> [Extracted material]
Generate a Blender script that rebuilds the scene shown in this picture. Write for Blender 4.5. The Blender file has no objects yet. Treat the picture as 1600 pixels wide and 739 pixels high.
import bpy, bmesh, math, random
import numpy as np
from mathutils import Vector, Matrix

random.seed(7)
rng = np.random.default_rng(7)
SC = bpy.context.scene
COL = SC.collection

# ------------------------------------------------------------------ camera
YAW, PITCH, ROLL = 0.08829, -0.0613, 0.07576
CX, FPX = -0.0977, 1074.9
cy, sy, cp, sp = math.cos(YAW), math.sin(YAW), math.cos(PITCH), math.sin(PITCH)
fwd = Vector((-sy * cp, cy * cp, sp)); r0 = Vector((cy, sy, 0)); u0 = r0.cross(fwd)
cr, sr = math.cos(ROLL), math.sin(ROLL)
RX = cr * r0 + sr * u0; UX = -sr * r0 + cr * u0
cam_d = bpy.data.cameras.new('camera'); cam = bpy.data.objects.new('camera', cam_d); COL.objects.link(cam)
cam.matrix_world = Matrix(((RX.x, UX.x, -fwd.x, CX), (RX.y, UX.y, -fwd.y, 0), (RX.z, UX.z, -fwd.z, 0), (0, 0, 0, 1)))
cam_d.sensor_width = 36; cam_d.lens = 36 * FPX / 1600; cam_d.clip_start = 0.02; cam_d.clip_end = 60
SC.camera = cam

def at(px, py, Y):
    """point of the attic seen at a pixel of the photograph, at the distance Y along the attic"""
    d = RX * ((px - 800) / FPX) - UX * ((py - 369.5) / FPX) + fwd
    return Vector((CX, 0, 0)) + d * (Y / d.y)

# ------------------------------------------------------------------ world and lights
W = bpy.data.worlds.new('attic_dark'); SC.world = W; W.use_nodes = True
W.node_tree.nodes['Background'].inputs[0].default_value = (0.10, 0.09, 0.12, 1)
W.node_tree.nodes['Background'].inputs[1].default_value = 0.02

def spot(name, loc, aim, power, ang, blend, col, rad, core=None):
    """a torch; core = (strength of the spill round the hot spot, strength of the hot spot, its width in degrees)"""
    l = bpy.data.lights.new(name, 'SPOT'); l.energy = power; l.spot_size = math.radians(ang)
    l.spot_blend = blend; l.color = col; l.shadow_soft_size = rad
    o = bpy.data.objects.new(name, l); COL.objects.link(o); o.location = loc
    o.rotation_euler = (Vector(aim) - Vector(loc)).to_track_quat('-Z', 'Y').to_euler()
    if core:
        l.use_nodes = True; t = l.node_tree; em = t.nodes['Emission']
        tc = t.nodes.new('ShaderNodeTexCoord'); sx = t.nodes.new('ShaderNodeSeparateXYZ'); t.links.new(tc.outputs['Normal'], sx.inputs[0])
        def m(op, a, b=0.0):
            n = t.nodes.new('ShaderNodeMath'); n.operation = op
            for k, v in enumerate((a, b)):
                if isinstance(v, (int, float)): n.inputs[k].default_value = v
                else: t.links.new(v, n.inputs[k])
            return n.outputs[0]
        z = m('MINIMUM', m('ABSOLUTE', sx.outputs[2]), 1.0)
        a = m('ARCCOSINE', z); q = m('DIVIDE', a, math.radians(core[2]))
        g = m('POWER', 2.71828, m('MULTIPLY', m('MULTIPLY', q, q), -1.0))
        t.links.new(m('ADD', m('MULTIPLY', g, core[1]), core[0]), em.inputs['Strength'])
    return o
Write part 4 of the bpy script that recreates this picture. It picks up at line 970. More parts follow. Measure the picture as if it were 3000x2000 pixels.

> [Requirements] Extract the full listing above without altering anything.

> [Solution to the problem]
Generate a Blender script that rebuilds the scene shown in this picture. Write for Blender 4.5. The Blender file has no objects yet. Treat the picture as 1600 pixels wide and 739 pixels high.
import bpy, bmesh, math, random
import numpy as np
from mathutils import Vector, Matrix

random.seed(7)
rng = np.random.default_rng(7)
SC = bpy.context.scene
COL = SC.collection

# ------------------------------------------------------------------ camera
YAW, PITCH, ROLL = 0.08829, -0.0613, 0.07576
CX, FPX = -0.0977, 1074.9
cy, sy, cp, sp = math.cos(YAW), math.sin(YAW), math.cos(PITCH), math.sin(PITCH)
fwd = Vector((-sy * cp, cy * cp, sp)); r0 = Vector((cy, sy, 0)); u0 = r0.cross(fwd)
cr, sr = math.cos(ROLL), math.sin(ROLL)
RX = cr * r0 + sr * u0; UX = -sr * r0 + cr * u0
cam_d = bpy.data.cameras.new('camera'); cam = bpy.data.objects.new('camera', cam_d); COL.objects.link(cam)
cam.matrix_world = Matrix(((RX.x, UX.x, -fwd.x, CX), (RX.y, UX.y, -fwd.y, 0), (RX.z, UX.z, -fwd.z, 0), (0, 0, 0, 1)))
cam_d.sensor_width = 36; cam_d.lens = 36 * FPX / 1600; cam_d.clip_start = 0.02; cam_d.clip_end = 60
SC.camera = cam

def at(px, py, Y):
    """point of the attic seen at a pixel of the photograph, at the distance Y along the attic"""
    d = RX * ((px - 800) / FPX) - UX * ((py - 369.5) / FPX) + fwd
    return Vector((CX, 0, 0)) + d * (Y / d.y)

# ------------------------------------------------------------------ world and lights
W = bpy.data.worlds.new('attic_dark'); SC.world = W; W.use_nodes = True
W.node_tree.nodes['Background'].inputs[0].default_value = (0.10, 0.09, 0.12, 1)
W.node_tree.nodes['Background'].inputs[1].default_value = 0.02

def spot(name, loc, aim, power, ang, blend, col, rad, core=None):
    """a torch; core = (strength of the spill round the hot spot, strength of the hot spot, its width in degrees)"""
    l = bpy.data.lights.new(name, 'SPOT'); l.energy = power; l.spot_size = math.radians(ang)
    l.spot_blend = blend; l.color = col; l.shadow_soft_size = rad
    o = bpy.data.objects.new(name, l); COL.objects.link(o); o.location = loc
    o.rotation_euler = (Vector(aim) - Vector(loc)).to_track_quat('-Z', 'Y').to_euler()
    if core:
        l.use_nodes = True; t = l.node_tree; em = t.nodes['Emission']
        tc = t.nodes.new('ShaderNodeTexCoord'); sx = t.nodes.new('ShaderNodeSeparateXYZ'); t.links.new(tc.outputs['Normal'], sx.inputs[0])
        def m(op, a, b=0.0):
            n = t.nodes.new('ShaderNodeMath'); n.operation = op
            for k, v in enumerate((a, b)):
                if isinstance(v, (int, float)): n.inputs[k].default_value = v
                else: t.links.new(v, n.inputs[k])
            return n.outputs[0]
        z = m('MINIMUM', m('ABSOLUTE', sx.outputs[2]), 1.0)
        a = m('ARCCOSINE', z); q = m('DIVIDE', a, math.radians(core[2]))
        g = m('POWER', 2.71828, m('MULTIPLY', m('MULTIPLY', q, q), -1.0))
        t.links.new(m('ADD', m('MULTIPLY', g, core[1]), core[0]), em.inputs['Strength'])
    return o
Write part 4 of the bpy script that recreates this picture. It picks up at line 970. More parts follow. Measure the picture as if it were 3000x2000 pixels.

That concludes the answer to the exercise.